Select the lightning bolt to bring up the list of files and select your BR file, enter the password you created, then connect.
Anybody ever close out a case and have it just disappear? I haven't got a clue what happened, but I went to back up the job before I left and the only thing there was my .wav file (Thank Buddha!!!) I thought that maybe I'd somehow managed to move it somewhere inadvertently when I was backing it up -- nowhere.
I called tech support, and they were very nonchalant about it: You've got 9 backup files, what are you worried about? And the backup worked like a charm, plus I had the Diamante file and I knew I could recreate it. But I lost all my job defines -- and it's just plain weird!

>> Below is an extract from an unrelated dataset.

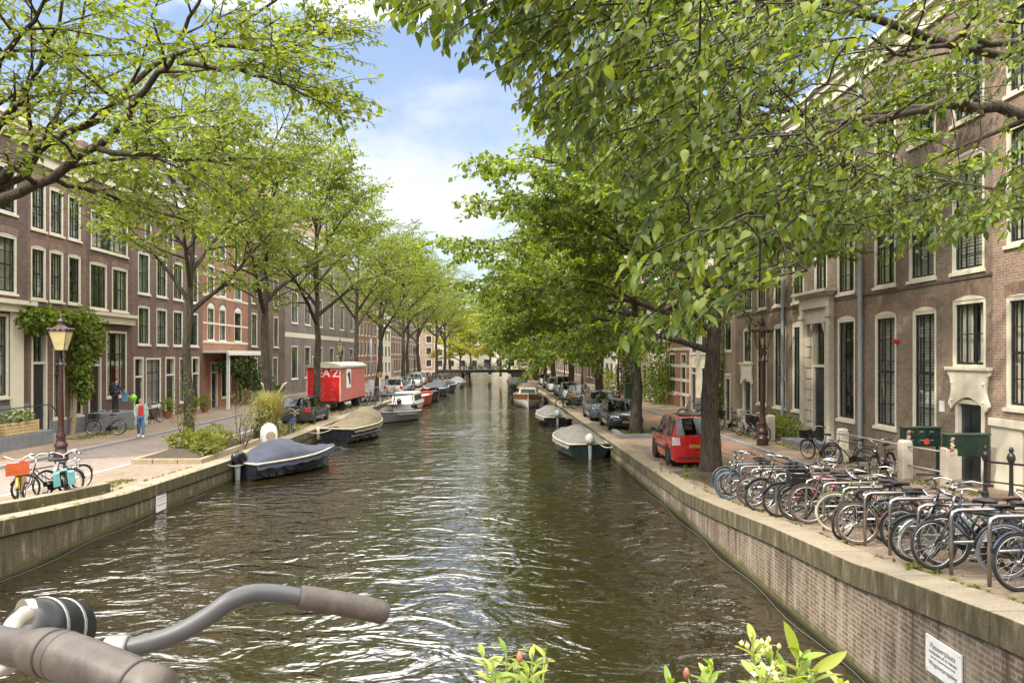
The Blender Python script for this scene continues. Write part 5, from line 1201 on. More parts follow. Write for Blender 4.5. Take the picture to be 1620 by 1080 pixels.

I don't think I closed the file without stopping the translation because I don't think you can, for one thing. And secondly, I think I'd remember getting that "Do you want to stop the translation?" window that pops up when you try to do that. But closing the file without stopping the RT is all I can think of.
Any ideas what could cause this? I'd rather not do it again, even with a bazillion backups.
If you go to the Help section of Eclipse and type in "literal case," then click on the choices, you'll see the whole shebang.
Kelli, I just tried defining eBay at the beginning of a sentence and the only way I could get the e to stay lower case was by using the Sh+Ctrl+C command. Typing in the bracket info didn't work for me (tried it using both lower case L and pipes).
French (or curly) braces are used in globaling and are understood by Eclipse as commands to do a certain thing, in this case keeping everything between the two {} expressions lowercase no matter where in the sentence it begins. The first {} turns it on, the {} turns it off. In {I1)e{10}Bay, the lowercase L stands for "literal." The zero in the second expression turns the literal case off.
If you wanted to italicize something, you would do something similar: {i)The Kelli Diaries{n} where the {i} turns italics on and {n} returns text to normal font thereafter. That's a lowercase I (for italics)
Pipe symbol, the straight up-and-down |, is a programming command to do a different kind of operation, often acting on the word before or after the |.
Hmm. Well, they are Ls in my version. Here's the help text:
The above steps pertain only to text files that are used as scripts. You can also insert literal case commands into dictionary entries.
To do this, use {l1} to turn Literal Case on, and {l0} to turn it off. That is a lower-case L, followed by a one or zero, in braces. For example, if the dictionary entry is for the word MacDonald and you want the AC to be lower case, the dictionary entry syntax would be: M{l1}ac{l0}Donald
Good to know. Thanks soooo much!
Actually those are pipes, not Ls. It explains literal case in the help menu. Literal case is one of the special commands (or use Shift+Ctrl+C) when defining words.
{l1}e{l0}Bay
In case it's hard to make out, those are brackets, lower case letter L and the numerals one and zero. I think it's L for literal case. You just surround whatever letter with those symbols, and you're good to go.
Also useful for iPhone, iPad, iPod--all things i.